2. A second title should secure Self’s legacy as an all-time coach
Self has occupied a quirky spot. He’s clearly one of the premier coaches of his time. Even the one national title from ‘08 was a lot, and while Kansas was stuck on that win for a while, it’s extremely hard even for blue-blood programs to be as consistent as Kansas has been under his leadership. Duke, Kentucky, and North Carolina have the odd down year, but Kansas doesn’t.

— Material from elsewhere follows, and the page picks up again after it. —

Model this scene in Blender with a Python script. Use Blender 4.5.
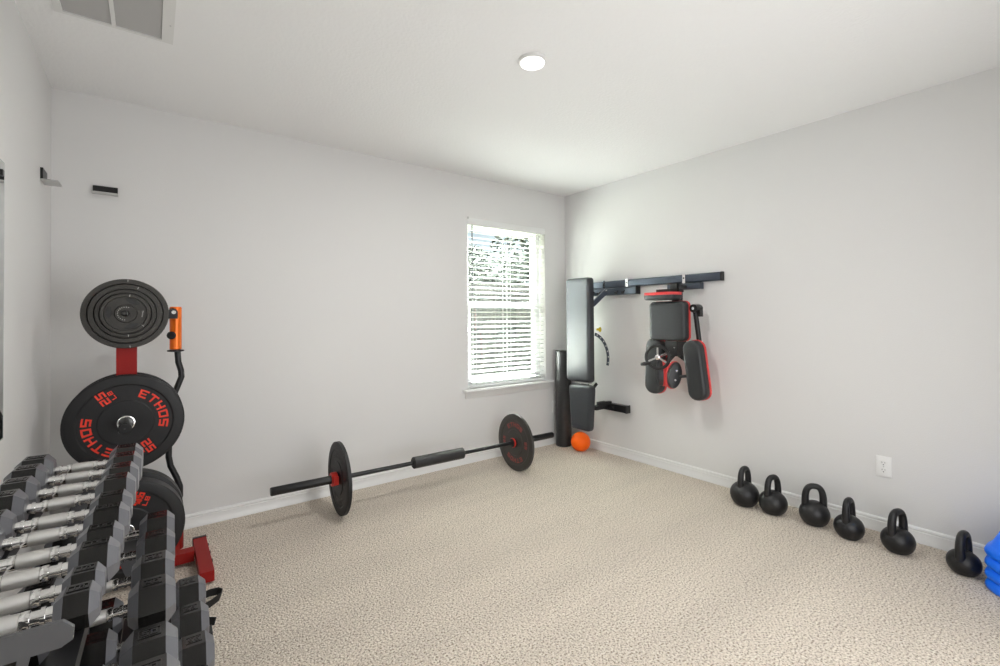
import bpy, bmesh, math, random
from mathutils import Vector, Matrix
random.seed(7)
for o in list(bpy.data.objects): bpy.data.objects.remove(o)
SC = bpy.context.scene
COL = SC.collection
PI = math.pi

# ------------------------------------------------------------------ camera
cd = bpy.data.cameras.new('camera'); cam = bpy.data.objects.new('camera', cd); COL.objects.link(cam)
cd.sensor_width = 36.0; cd.lens = 462.2/1000*36; cd.clip_start = .02; cd.clip_end = 300
cd.shift_y = -(333-312.44)/1000
yaw, pit, rol = .6463, .0113, -.0069
F = Vector((math.sin(yaw)*math.cos(pit), math.cos(yaw)*math.cos(pit), math.sin(pit)))
Rv = Vector((math.cos(yaw), -math.sin(yaw), 0)); Uv = Rv.cross(F)
R2 = Rv*math.cos(rol) + Uv*math.sin(rol); U2 = Uv*math.cos(rol) - Rv*math.sin(rol)
m = Matrix((R2, U2, -F)).transposed().to_4x4(); m.translation = (-3.3116, -3.3007, 1.2277)
cam.matrix_world = m
SC.camera = cam

# ------------------------------------------------------------------ world, lights, exposure
SC.view_settings.view_transform = 'Standard'; SC.view_settings.look = 'None'
SC.view_settings.gamma = 1; SC.view_settings.use_curve_mapping = False
SC.view_settings.exposure = 0.0
W = bpy.data.worlds.new('sky'); SC.world = W; W.use_nodes = True
bg = W.node_tree.nodes['Background']; bg.inputs[0].default_value = (.80, .89, 1.0, 1); bg.inputs[1].default_value = 1.0

def area(name, loc, rot, sx, sy, power, col=(1, 1, 1), portal=False):
    l = bpy.data.lights.new(name, 'AREA'); l.shape = 'RECTANGLE'; l.size = sx; l.size_y = sy; l.energy = power; l.color = col
    if portal: l.cycles.is_portal = True
    o = bpy.data.objects.new(name, l); COL.objects.link(o); o.location = loc; o.rotation_euler = rot
    return o
area('window_daylight_portal', (-.72, .20, 1.35), (-PI/2, 0, 0), 1.0, 1.6, 1, portal=True)
area('added_fill_light', (-1.95, -3.52, .95), (PI/2+.04, 0, 0), 1.9, 1.7, 34, (.98, .985, 1))  # added fill lamp, unseen behind the camera, to brighten the room
sun = bpy.data.lights.new('sun', 'SUN'); sun.energy = 700; sun.angle = math.radians(3); sun.color = (1, .98, .95)
so_ = bpy.data.objects.new('sun', sun); COL.objects.link(so_); so_.rotation_euler = Vector((-.35, -1, -1.12)).to_track_quat('-Z', 'Y').to_euler()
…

But he’s sitting in a hallowed chair. Almost everyone who’s occupied his job, going back to the late ‘1800s, is a legend of the game. Long-ago KU head coach Doc Naismith literally invented basketball. Phog Allen has his name on the school’s arena for a reason. Self’s two immediate predecessors, Roy Williams and Larry Brown, are Hall of Famers themselves, and even that collection of names leaves a lot of gaps in explaining KU’s hoops history.
It’s all to say that Self is a tremendous coach, but one national title wasn’t enough for his tenure to be all that special by Kansas standards. (It’s a tough business.) Now he has a second, and it’s hard to make a case that anyone’s done a better job since he took over in 2003.
Ah, yes: Self’s program stands accused of five Level I NCAA violations, the most “serious” type the association can charge. I don’t care much and don’t think you should either. If Kansas dropped bags of cash to secure talented basketball players, that would be good business.
3. A dizzy North Carolina gets off an all-time emotional roller coaster
I send best wishes to Tar Heels fans trying to process everything that’s happened around their favorite team in the last month, and really in the last three days.
As recently as February, the Heels figured to make an early-round tournament exit. But they turned things on at the end of the year, enough to beat Duke at Cameron Indoor Stadium in the final game there for retiring coach Mike Krzyzewski. Wrecking their bitter rival’s sendoff party was the kind of moment that could make a season. But UNC kept winning, and the chips fell in such a way that they wound up facing Coach K again in a national semifinal on Saturday night, the schools’ first NCAA tournament meetup ever. And they beat him again, ending his last season in the most painful fashion possible—one that’ll remain part of rivalry lore until the end of time.
Losing a 16-point lead is such a profound sting, it’ll take time for many to get over. Heels fans can take solace in highlights of those Duke wins and in what appears to be a blindingly bright future under Hubert Davis, the head coach who just wrapped his first year on the job. That will be more pleasant than revisiting what might have been on Monday night at the NCAA tournament.